Scripts that build scenes:

○ ○ ○ ○

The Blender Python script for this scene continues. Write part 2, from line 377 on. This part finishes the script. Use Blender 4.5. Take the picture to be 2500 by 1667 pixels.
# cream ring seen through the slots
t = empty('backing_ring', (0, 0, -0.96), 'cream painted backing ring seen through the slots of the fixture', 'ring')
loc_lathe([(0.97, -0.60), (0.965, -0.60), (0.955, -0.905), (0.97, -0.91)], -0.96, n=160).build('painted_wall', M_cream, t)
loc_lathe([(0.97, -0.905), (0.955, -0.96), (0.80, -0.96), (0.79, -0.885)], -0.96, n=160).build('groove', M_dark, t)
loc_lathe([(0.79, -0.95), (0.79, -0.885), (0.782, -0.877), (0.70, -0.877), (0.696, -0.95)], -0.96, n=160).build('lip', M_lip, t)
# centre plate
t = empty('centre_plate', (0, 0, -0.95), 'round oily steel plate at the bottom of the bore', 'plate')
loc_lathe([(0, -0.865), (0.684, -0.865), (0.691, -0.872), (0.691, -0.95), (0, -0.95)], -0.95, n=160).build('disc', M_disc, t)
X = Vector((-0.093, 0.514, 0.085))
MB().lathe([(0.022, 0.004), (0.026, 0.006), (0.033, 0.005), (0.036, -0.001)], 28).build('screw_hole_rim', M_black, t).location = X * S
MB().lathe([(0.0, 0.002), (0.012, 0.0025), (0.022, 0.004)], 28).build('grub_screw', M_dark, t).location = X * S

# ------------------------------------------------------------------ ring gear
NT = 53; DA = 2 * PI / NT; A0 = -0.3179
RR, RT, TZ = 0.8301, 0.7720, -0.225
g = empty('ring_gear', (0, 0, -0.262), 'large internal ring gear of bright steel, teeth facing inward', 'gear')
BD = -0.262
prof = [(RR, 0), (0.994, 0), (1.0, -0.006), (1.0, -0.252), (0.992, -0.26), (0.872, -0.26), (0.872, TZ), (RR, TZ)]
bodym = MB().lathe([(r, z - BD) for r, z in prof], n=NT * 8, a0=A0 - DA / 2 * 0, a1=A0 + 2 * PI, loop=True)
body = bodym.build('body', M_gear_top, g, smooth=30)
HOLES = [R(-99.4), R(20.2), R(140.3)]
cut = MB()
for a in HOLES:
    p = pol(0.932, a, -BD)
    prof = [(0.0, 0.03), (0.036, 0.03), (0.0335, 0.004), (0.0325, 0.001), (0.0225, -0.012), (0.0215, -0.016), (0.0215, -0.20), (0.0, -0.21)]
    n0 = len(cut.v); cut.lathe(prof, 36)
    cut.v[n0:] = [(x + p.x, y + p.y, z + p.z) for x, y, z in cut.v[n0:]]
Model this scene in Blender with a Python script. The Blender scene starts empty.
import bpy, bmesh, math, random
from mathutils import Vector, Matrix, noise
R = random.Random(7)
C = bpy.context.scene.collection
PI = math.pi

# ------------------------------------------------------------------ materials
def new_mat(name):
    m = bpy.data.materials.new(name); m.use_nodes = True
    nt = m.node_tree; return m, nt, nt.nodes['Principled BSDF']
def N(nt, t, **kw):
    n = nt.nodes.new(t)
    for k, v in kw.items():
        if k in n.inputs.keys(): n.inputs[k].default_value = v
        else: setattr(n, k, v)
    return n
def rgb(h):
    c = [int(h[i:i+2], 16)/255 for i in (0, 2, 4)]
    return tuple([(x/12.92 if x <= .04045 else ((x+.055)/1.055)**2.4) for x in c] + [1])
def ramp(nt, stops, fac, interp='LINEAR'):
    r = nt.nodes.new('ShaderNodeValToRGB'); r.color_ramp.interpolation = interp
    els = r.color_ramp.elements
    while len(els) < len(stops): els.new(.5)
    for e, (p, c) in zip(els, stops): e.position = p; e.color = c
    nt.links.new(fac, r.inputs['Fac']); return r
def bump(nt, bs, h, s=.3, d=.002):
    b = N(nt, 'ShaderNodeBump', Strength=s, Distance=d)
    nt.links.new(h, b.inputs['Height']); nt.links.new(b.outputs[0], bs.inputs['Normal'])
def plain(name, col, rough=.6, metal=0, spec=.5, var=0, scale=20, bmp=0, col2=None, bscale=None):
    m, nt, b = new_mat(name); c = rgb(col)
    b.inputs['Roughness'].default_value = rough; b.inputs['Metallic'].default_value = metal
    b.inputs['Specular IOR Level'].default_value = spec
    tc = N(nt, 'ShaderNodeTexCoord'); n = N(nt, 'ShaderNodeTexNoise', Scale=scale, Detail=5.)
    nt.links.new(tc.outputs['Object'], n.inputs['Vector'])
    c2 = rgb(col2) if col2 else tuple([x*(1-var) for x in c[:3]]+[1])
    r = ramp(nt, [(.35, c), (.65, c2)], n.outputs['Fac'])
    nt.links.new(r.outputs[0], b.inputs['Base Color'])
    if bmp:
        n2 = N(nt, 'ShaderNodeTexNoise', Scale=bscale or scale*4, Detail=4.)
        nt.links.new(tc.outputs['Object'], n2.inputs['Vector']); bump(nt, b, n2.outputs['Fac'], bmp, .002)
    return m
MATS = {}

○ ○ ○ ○

**SHORT TASK**
Locate the lines above that contain "empty" and copy them.

**SOLUTION FOR THIS PROBLEM**
t = empty('backing_ring', (0, 0, -0.96), 'cream painted backing ring seen through the slots of the fixture', 'ring')
t = empty('centre_plate', (0, 0, -0.95), 'round oily steel plate at the bottom of the bore', 'plate')
g = empty('ring_gear', (0, 0, -0.262), 'large internal ring gear of bright steel, teeth facing inward', 'gear')
Model this scene in Blender with a Python script. The Blender scene starts empty.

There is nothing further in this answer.